Con todo, fuera de errores de bulto como los anteriores y suponiendo que estemos hablando de países con un nivel de desarrollo equiparable, ¿podría ser que el iliberalismo funcionase económicamente a veces? La literatura sobre los efectos económicos del populismo, que tiene paralelismos con el tipo de reflexión intelectual que aquí planteamos al lector, y que está solo en una fase incipiente de desarrollo académico, sugiere que un elemento clave es determinar qué tipo de restricciones eliminan las políticas no ortodoxas.1 Una parte de la agenda de política económica liberal pivota alrededor de restricciones, bien tecnocráticas (un banco central independiente, reglas fiscales, etc.), bien externas (por ejemplo, abrirse a los capitales internacionales implica disciplina fiscal). Si se eliminan restricciones que han estado fijadas porque determinados grupos de poder las habían establecido para su beneficio (por ejemplo, no todas las formas de integrarse en la globalización son neutrales ya que existe la evidencia de que a veces reflejan las preferencias de determinados sectores económicos y no del conjunto de la población), entonces podría existir una ganancia de eficiencia. Así, la paradoja es que una medida antiliberal podría permitir recuperar una situación que el consenso liberal perseguía y que, en cierta medida, había sido pervertida.
Pero incluso si este es el caso, la cuestión de fondo es que esta tentación de liberarse de restricciones suele entrañar peligro y que la tentación podría acabar laminando los límites que tanto han costado consensuar y de los que existe evidencia amplia de sus efectos beneficiosos.
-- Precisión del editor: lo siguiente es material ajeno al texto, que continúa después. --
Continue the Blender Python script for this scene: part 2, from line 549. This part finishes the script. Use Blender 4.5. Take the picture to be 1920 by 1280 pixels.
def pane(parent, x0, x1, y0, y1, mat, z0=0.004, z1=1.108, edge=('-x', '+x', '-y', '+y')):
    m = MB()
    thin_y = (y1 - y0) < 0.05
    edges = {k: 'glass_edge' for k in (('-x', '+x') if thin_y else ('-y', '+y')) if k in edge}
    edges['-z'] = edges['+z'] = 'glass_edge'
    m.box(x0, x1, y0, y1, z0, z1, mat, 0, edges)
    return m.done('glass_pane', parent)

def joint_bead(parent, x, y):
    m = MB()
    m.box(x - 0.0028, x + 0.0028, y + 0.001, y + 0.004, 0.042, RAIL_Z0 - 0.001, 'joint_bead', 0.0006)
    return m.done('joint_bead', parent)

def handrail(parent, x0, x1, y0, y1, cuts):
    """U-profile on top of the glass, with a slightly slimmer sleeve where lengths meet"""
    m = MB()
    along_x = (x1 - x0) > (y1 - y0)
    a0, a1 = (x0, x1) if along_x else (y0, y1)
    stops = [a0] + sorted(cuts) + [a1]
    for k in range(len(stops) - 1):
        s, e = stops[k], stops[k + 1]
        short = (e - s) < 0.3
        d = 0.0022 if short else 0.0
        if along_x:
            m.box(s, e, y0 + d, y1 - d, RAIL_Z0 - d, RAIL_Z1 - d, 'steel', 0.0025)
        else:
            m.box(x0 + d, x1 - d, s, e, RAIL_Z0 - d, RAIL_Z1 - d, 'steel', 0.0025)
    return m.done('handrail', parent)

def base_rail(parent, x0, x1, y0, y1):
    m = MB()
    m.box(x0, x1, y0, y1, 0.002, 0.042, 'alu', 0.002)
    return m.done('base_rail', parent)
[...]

Solo por poner un ejemplo muy claro: se tardó cerca de dos décadas a que una mayor parte de los países emergentes se dotasen de bancos centrales independientes, pero en cambio se está sacrificando dicha independencia con una celeridad preocupante en países que hasta hace poco se consideraban modélicos. ¿Se está jugando con fuego?
Además, y lo que sigue apunta a un riesgo incluso más grave, debería tenerse en cuenta que la ruptura del consenso liberal tiene consecuencias que van más allá de lo estrictamente económico. En una sociedad en la que la semilla de la iliberalidad germina, es complicado pensar que la tentación antiliberal va a constreñirse al ámbito de la política económica, con el riesgo de deriva antidemocrática que ello comporta. La historia nos recuerda que siempre que se ha dado un giro que ha erosionado de forma apreciable normas pluralistas, democráticas y liberales, el camino seguido ha acabado mal. Esperemos que este Dossier, con su esfuerzo de caracterización y medida, sea una pequeña aportación a un debate fundamental en el que no nos podemos equivocar.
1. Véanse Dornbusch, R. y Edwards, S. (1991). «The Macroeconomics of Populism in Latin American». Chicago: Universidad de Chicago. Y Rodrik, D. (2018). «Is Populism Necessarily Bad Economics?» AEA Papers and Proceedings, vol. 108, pp. 196-99, por ejemplo.